I know that it’s a generally stable democracy but that in the 1970s a military coup, covertly supported by the USA, installed General Pinochet as head of state and led to a regime of torture, incarceration without trial and clandestine murder. But until today I didn’t know they played cricket in Chile, and I even more didn’t know they had a national women’s team.
Cricket has always seemed to me to be an English-speaking game and unlikely to sit well with the Latin temperament, but obviously I am wrong and fossilised in my prejudice. Good to get that learned.
The Chilean women’s cricket team has just gone on tour to Argentina. Now I know roughly as much about Argentina as I do about Chile. It is more normally shaped and it borders the Atlantic rather than the Pacific, but it has a similar history. It too has suffered military coups and bouts of state-sponsored murder, and it too, I now learn, has taken to cricket.
Argentina has had a national women’s team since 2007. They play T20 cricket, the shortest form of the game in which each side bats for 20 overs. Three matches were scheduled against Chile, the first of which was played in Buenos Aires on Friday the 13th of this month. For the Chileans, the date lived up to its reputation.
Argentina batted first and in their 20 overs scored 427 runs. To put this into context, the highest score in any men’s international innings of 20 overs is 314, scored by Nepal against Mongolia (a game played, enchantingly, in Hangzhou). New Zealand’s highest-ever score is 254.
Only one Chilean bowler took a wicket. Her name was Jessica Miranda. Chile then went in to bat and were all out for 63. Of those, 29 came as extras (no balls, wides, byes and so on, runs unattributable to the person batting.) The next highest score was 27 by the same Jessica Miranda. No one else got more than 5.
The second game was played the next day. Again the Argentinians batted first but this time the drubbing was not quite so severe.
They scored 300 runs for the loss of six wickets. But any pleasure the Chileans may have taken from this improvement was dashed when they went into bat. They were all out for 19. Of those 19, 15 were extras. Just four runs were scored with the bat. Of those four, Jessica Miranda scored three.
Now it seems to me that women are generally more level-headed about sport than men are. Perhaps because they are less hard-wired for war, they are more inclined to see it as only a game and not mattering as much as all that.
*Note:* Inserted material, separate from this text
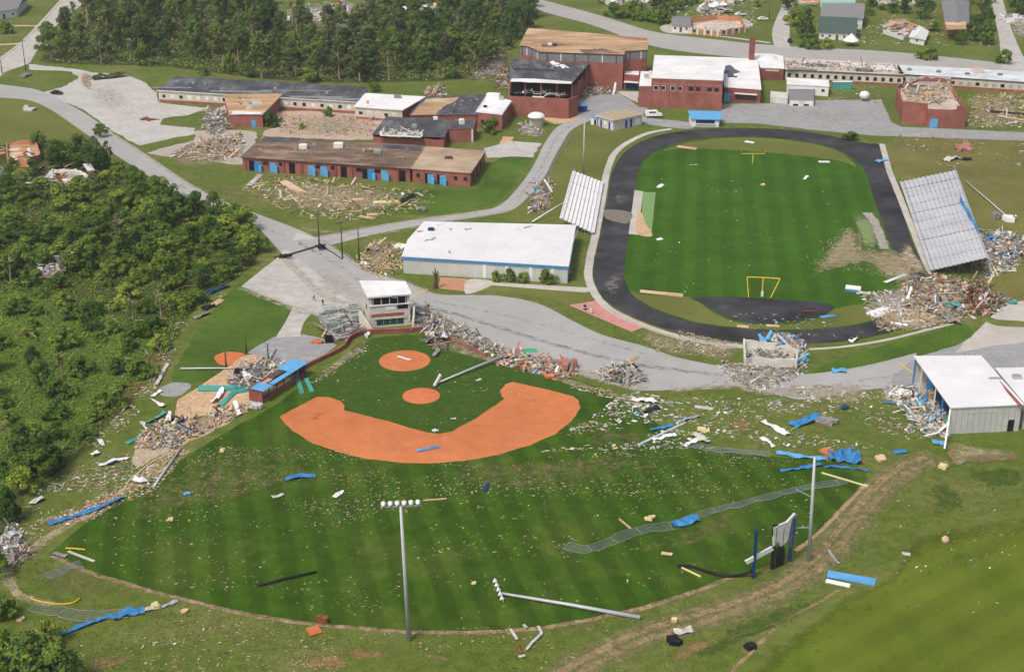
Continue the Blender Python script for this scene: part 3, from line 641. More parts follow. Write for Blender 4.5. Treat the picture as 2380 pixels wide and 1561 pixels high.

Nevertheless, it would have been difficult for the Chilean women not to feel daunted when they arrived at the ground for the third game in three days. And even more daunted when they saw their own team list. For Jessica Miranda was not on it.
Understandably the Chileans fell apart. They were all out for 22 of which 21 were extras. Emilia Toro, batting at number 9, scored one run. Every other woman got a duck.
So what happened to Jessica Miranda? Having been the one player to play well, she surely cannot have been dropped. Is it possible that she was left out for disciplinary reasons?
Did she perhaps go out on the town in Buenos Aires on the Saturday night to celebrate having scored 75 per cent of her team’s runs that afternoon, a higher percentage than any player, male or female, has ever achieved?
And did she stay out a little late and break a team curfew? I do not know and I doubt that I shall ever know. But I shall always be grateful to her for having taken my mind off politics in general and Winston Peters in particular. That is, after all, one of the purposes of sport.